What the task asks:
State only the count of lines in the listing below that hold "finishes".

Stored rows:
● ● ● ● ● ● ●

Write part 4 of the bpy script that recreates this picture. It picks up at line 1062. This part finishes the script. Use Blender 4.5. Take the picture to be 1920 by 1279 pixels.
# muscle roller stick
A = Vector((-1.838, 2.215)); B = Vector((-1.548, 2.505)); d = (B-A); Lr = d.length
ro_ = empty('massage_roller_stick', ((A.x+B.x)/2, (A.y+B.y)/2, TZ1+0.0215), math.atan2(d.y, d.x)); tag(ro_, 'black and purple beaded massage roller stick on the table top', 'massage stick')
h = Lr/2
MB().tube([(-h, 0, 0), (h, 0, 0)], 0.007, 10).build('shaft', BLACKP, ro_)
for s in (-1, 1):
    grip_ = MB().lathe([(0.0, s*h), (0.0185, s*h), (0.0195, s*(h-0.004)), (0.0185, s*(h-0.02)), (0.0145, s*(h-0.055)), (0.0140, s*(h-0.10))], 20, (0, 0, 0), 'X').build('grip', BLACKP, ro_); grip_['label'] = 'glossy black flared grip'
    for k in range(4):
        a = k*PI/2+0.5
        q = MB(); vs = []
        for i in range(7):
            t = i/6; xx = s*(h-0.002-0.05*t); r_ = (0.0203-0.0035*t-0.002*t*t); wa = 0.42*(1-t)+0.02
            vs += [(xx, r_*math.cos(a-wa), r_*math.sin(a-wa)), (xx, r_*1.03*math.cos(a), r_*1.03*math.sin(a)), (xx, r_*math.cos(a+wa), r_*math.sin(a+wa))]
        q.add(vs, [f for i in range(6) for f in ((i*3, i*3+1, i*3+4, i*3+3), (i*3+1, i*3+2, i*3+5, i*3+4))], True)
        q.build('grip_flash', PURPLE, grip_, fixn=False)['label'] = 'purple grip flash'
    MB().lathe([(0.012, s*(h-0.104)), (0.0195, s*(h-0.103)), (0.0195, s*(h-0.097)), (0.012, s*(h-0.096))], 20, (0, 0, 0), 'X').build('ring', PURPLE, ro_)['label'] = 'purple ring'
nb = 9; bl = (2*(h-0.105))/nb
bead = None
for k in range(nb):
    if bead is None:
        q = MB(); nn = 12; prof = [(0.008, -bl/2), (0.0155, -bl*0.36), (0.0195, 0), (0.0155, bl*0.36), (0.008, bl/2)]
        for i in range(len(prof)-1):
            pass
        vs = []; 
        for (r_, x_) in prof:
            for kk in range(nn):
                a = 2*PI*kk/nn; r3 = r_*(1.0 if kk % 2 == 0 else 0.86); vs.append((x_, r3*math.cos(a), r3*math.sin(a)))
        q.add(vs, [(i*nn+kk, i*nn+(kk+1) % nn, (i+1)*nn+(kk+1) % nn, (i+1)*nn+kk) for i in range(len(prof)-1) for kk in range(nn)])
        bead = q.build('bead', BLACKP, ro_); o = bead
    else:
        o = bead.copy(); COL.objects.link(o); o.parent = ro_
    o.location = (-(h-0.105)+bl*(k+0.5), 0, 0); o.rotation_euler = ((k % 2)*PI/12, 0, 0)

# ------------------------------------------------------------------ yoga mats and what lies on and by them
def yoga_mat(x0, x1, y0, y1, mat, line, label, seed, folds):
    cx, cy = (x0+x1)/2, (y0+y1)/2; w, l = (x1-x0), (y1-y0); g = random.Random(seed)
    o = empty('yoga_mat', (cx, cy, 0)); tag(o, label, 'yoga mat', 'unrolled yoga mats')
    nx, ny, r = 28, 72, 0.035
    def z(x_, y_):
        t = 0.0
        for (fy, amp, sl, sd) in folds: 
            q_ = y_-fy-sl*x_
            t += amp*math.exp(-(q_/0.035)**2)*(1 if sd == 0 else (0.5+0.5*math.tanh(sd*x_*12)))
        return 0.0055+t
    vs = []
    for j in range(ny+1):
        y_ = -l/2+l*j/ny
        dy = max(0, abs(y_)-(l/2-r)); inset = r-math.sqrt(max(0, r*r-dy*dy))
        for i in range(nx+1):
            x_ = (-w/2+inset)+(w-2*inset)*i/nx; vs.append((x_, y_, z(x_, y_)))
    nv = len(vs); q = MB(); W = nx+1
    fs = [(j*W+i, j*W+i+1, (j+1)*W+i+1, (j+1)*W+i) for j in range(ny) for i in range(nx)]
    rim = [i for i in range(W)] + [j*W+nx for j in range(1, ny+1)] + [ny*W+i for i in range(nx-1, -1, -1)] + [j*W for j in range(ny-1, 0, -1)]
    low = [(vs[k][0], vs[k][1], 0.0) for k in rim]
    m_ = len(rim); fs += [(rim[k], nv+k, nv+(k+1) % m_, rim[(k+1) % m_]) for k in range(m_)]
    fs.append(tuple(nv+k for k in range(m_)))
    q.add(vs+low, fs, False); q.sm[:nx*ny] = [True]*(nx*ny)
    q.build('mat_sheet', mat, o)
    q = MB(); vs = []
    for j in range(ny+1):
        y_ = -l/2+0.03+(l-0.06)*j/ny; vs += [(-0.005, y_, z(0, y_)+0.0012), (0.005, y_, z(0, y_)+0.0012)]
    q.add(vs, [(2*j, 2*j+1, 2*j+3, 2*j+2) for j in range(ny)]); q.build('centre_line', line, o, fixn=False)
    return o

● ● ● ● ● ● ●

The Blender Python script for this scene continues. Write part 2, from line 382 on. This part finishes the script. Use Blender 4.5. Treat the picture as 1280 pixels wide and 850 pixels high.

● ● ● ● ● ● ●

Exercise result:
2